What was so clear to me in my early life was that there was a structure, there was a family unit, home, there was school. There was the Gate City Day Nursery, there was the Butler Street YMCA on Saturday, and there was St. Paul African Methodist Episcopal Church on Sunday, and every Monday and Friday at five o’clock I knew that we were going to choir rehearsal at St. Paul. I knew at five o’clock on Wednesday I was going to be at Boy Scouts, and I knew on Saturday that I was going to be at the Butler Street YMCA swimming. There was structure, and there was no doubt about it.
I think that my mother, as compared to my father, was a woman ahead of her time, and my father was a man of his time. So that if I had finished high school, got a job in the post office, married a nice girl, got a little white house with green shutters and a white picket fence, kept my car washed, my grass cut, my hair trimmed, my shoes shined, went to work every day, went to church every Sunday, listened to the news, read the news, and voted, my father would have said that was a good life, and he was not wrong about that. It is a good life.

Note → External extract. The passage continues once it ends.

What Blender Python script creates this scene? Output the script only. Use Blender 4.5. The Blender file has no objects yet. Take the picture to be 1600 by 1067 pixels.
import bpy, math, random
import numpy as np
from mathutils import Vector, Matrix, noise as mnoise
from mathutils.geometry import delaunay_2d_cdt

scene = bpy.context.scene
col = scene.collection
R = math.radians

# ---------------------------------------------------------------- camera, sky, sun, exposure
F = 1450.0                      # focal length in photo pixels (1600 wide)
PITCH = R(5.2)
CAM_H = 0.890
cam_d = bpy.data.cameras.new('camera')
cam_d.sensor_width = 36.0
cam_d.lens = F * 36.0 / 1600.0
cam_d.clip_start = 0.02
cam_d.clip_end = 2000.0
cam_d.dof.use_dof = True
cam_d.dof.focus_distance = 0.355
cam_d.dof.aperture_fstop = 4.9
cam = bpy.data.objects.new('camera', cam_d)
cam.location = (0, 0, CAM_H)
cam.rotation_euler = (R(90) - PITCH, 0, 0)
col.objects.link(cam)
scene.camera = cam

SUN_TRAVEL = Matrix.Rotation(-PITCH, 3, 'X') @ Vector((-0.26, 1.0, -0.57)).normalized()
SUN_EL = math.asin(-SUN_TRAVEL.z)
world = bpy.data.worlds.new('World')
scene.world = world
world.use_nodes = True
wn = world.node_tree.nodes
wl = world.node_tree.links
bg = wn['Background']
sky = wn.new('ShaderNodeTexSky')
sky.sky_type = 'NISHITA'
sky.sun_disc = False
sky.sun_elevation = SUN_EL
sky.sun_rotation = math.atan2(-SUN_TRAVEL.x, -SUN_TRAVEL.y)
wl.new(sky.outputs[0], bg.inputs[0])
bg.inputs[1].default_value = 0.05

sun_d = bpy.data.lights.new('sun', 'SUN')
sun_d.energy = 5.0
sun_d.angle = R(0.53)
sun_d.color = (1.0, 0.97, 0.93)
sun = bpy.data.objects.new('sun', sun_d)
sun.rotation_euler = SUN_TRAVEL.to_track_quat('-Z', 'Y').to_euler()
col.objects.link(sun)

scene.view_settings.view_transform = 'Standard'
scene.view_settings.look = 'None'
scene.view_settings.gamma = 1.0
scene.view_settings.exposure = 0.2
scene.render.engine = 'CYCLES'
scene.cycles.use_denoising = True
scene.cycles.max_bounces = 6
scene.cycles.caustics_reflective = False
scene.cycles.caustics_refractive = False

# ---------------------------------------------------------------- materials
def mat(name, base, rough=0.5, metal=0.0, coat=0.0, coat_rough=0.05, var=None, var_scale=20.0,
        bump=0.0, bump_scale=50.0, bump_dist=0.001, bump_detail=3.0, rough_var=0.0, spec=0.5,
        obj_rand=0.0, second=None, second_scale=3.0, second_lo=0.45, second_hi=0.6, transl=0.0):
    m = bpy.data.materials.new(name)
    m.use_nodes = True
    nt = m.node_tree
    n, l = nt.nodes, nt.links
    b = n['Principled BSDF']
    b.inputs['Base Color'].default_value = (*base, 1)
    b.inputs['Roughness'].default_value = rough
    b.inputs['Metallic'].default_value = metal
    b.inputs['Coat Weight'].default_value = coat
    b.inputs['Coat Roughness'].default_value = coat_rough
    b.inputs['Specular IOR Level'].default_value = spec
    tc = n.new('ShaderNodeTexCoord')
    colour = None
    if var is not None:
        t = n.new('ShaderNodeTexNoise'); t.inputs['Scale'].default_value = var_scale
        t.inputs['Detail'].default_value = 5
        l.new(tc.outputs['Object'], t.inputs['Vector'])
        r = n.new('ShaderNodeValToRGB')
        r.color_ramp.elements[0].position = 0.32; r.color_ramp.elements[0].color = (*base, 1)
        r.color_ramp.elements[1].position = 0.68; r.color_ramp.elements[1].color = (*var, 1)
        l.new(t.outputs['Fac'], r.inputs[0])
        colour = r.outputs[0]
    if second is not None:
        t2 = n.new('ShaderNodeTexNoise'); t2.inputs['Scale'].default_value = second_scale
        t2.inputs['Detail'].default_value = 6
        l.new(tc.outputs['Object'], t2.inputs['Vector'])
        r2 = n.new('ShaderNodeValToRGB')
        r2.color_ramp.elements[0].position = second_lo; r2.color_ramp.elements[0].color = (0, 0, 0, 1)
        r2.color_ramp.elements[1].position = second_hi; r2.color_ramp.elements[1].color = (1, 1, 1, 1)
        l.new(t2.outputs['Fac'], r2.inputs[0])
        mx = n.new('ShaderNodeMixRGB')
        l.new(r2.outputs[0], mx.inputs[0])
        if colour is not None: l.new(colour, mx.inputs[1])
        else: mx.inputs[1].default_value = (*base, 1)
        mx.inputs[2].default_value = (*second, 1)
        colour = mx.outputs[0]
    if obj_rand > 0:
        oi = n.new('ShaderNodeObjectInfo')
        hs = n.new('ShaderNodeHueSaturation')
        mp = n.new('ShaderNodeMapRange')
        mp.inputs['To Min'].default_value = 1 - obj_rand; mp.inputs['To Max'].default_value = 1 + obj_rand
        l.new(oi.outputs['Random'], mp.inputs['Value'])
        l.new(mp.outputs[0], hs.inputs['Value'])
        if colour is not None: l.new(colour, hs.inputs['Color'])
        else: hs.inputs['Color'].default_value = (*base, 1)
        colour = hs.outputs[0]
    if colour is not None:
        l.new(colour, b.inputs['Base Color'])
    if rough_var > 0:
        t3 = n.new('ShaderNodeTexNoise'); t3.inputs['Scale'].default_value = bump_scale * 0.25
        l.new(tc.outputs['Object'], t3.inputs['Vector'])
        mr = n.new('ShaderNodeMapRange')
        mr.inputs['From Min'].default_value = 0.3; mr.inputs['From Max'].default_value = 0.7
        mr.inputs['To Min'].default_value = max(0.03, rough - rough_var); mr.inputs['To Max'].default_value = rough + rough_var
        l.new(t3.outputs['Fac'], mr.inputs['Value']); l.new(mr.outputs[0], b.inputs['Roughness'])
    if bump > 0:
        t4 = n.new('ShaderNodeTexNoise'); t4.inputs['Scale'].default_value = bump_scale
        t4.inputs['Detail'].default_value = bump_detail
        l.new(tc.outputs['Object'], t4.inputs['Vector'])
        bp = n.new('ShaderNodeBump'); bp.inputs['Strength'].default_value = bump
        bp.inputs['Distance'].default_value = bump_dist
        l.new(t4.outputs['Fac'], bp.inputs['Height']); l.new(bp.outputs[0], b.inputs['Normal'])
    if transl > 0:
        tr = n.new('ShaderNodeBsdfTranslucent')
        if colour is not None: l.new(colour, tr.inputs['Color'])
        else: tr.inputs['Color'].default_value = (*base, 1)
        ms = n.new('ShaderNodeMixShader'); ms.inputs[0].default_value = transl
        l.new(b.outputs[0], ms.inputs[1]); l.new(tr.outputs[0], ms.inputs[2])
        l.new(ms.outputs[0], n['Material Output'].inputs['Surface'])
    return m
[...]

On the other hand, my mother believed that was not enough, that there were other things beyond that I could do. And she pushed me. I had an extraordinary mother who was president of the PTA at every school I attended through high school. And when I was at one high school and my younger brother was at another elementary school, she was president of both PTAs. Unlearned and unlettered though she was, she understood, based on her own deprivation, the value of education. The value of going to the PTA meetings. The value of trying to make those segregated, dilapidated, ill-equipped schools that I attended as good for me as they possibly could be. Somehow she knew the importance of relationships with the teachers, relationships with the principals, relationships with the communities. How, why, I do not know. But intuitively she knew. So there was never any doubt in my mind.